## [Problem requirements]
Copy out exactly the lines from the first line of the material below through the line containing "from mathutils import", and nothing beyond them.

## [Provided data]
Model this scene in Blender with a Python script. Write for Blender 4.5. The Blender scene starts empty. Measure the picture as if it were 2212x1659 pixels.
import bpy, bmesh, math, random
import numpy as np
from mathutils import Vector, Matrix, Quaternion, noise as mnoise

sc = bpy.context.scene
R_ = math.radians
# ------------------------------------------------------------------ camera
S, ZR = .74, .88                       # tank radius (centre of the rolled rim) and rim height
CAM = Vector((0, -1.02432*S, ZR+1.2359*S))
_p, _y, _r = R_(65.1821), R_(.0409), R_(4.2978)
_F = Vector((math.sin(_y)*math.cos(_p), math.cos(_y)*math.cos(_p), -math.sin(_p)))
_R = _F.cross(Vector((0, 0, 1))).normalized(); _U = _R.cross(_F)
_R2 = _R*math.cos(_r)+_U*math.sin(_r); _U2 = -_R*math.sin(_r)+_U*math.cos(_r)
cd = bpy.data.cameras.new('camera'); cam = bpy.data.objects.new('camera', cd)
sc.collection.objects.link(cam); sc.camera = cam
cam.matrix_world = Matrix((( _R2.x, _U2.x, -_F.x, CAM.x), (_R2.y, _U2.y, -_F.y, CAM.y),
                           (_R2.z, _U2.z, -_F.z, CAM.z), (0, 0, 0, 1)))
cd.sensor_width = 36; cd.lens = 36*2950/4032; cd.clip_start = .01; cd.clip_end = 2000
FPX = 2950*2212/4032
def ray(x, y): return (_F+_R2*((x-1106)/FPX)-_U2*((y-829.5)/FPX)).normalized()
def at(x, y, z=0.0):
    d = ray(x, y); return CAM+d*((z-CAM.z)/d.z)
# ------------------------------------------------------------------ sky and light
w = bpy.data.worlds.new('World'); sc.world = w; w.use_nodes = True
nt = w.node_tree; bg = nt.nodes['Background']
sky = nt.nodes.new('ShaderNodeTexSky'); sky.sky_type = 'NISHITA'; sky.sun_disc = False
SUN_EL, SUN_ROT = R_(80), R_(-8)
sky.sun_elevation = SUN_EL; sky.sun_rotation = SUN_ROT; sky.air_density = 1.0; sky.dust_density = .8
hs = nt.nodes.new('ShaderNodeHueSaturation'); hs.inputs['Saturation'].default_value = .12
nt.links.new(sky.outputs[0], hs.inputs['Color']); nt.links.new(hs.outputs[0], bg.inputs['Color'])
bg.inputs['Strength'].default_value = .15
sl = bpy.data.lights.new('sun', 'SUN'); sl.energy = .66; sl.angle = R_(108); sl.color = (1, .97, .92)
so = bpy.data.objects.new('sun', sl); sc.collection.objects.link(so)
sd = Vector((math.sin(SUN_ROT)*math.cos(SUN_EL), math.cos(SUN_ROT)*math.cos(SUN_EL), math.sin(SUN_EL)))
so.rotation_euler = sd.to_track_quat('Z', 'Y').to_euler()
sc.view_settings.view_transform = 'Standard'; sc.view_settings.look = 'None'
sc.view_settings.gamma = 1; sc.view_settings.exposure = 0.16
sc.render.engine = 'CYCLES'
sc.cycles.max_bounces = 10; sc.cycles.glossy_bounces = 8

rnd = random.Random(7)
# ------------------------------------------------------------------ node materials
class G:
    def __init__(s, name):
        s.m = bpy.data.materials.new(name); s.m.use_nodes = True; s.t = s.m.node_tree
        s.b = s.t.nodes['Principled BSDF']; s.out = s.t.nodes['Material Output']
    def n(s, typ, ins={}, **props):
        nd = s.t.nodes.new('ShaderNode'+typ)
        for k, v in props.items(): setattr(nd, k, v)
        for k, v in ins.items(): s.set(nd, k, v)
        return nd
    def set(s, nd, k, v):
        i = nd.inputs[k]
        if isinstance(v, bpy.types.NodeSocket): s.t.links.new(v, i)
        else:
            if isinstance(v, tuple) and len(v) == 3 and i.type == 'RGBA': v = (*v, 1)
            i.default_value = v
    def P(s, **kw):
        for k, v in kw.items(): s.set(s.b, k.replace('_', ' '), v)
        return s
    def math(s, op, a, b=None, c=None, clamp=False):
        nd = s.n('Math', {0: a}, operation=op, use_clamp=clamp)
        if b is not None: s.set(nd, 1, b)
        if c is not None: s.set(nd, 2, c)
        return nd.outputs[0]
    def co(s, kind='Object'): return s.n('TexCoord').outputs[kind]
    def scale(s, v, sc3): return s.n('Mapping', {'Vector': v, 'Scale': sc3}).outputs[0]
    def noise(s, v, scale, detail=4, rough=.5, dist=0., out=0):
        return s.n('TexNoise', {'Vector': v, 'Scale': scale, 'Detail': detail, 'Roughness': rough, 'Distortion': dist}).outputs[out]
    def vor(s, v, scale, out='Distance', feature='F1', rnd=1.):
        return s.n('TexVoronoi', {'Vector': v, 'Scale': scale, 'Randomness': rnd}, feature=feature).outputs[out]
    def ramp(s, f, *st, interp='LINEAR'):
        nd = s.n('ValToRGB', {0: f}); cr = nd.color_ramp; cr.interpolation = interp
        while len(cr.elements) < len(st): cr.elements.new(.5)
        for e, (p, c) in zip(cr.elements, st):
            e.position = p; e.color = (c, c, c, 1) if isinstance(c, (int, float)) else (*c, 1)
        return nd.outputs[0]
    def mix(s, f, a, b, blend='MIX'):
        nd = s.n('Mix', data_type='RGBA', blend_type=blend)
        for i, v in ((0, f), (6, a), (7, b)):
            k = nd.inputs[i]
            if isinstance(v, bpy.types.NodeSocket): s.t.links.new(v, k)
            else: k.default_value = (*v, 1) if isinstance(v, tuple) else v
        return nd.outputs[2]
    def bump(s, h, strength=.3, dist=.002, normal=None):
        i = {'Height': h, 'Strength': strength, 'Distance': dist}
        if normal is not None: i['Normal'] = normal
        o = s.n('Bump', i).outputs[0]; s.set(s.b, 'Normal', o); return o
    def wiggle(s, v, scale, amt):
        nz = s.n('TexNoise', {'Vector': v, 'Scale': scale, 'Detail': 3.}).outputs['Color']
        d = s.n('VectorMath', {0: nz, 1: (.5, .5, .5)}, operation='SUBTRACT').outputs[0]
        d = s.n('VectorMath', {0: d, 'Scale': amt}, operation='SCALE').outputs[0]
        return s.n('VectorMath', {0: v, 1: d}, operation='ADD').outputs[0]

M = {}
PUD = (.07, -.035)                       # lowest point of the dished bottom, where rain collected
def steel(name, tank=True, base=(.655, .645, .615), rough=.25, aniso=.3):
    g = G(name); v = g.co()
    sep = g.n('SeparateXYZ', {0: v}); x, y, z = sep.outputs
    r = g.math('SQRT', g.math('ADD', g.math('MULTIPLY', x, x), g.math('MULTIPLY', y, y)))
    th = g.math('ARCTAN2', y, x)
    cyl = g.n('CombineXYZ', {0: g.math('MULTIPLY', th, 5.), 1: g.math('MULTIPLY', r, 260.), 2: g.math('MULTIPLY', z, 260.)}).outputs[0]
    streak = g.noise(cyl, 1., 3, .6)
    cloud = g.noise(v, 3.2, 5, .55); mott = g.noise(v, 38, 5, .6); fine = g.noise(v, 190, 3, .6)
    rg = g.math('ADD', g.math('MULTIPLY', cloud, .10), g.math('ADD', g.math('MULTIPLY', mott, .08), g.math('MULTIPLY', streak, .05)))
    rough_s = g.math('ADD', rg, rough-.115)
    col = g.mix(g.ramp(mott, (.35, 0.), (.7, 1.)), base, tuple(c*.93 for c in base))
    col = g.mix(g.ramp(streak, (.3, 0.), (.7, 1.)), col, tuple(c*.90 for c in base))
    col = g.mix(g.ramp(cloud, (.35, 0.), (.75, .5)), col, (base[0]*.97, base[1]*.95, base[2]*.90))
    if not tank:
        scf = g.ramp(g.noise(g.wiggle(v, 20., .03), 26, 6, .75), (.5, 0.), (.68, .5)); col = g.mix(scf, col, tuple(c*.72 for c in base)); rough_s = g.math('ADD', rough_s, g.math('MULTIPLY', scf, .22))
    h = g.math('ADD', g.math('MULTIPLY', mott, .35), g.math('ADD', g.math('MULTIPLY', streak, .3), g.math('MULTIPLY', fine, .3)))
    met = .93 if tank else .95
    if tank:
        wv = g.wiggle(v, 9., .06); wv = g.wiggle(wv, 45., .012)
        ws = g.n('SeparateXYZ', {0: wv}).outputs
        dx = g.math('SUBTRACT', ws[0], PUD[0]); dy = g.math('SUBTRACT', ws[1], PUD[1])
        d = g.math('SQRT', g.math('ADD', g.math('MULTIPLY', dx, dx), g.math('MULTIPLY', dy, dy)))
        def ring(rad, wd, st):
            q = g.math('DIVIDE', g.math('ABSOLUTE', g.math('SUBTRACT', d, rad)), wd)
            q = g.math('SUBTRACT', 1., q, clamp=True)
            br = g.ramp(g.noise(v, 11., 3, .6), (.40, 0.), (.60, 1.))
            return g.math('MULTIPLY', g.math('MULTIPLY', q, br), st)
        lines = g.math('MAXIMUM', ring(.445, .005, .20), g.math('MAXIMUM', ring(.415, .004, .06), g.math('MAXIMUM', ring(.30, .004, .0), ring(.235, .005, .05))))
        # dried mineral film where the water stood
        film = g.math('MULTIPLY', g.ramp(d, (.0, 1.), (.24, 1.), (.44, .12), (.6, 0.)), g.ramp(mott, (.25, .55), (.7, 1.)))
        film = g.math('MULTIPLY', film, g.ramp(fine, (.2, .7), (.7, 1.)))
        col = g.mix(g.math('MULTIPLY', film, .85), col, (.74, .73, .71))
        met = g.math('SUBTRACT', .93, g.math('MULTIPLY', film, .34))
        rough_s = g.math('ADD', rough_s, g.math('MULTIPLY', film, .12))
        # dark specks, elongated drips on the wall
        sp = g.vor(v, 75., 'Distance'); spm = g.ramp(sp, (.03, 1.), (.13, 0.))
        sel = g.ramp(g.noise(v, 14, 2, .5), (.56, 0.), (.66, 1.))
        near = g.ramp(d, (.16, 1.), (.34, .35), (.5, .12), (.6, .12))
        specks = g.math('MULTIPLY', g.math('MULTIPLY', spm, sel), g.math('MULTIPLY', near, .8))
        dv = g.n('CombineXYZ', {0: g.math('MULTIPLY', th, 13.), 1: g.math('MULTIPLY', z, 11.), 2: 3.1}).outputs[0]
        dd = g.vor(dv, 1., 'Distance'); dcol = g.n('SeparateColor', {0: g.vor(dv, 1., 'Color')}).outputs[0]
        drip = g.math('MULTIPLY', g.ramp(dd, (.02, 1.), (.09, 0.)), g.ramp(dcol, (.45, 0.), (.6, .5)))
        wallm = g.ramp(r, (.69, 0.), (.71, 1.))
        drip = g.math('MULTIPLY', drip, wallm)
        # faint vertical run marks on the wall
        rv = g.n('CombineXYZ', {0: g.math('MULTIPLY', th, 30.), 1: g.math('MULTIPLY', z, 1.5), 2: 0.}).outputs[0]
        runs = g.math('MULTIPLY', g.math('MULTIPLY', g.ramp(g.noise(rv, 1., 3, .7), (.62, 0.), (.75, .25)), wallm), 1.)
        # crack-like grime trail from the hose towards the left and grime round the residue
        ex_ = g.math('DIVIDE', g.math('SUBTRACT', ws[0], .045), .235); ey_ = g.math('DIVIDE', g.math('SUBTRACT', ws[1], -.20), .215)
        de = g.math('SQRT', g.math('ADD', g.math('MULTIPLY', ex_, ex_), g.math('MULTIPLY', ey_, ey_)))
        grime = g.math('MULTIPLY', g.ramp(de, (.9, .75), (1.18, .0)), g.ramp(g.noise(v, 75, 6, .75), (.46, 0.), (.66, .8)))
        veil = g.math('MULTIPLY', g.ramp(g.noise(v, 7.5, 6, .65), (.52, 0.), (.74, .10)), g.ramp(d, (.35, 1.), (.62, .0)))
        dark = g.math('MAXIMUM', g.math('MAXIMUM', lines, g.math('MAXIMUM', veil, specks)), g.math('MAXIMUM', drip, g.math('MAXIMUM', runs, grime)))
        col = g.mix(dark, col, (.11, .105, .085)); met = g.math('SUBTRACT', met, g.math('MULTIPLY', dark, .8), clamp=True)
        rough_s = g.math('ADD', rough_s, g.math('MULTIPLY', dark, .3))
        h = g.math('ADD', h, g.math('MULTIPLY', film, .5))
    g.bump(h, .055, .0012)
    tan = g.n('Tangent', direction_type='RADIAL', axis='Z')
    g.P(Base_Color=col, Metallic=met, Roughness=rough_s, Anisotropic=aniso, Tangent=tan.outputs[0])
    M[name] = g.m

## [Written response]
Model this scene in Blender with a Python script. Write for Blender 4.5. The Blender scene starts empty. Measure the picture as if it were 2212x1659 pixels.
import bpy, bmesh, math, random
import numpy as np
from mathutils import Vector, Matrix, Quaternion, noise as mnoise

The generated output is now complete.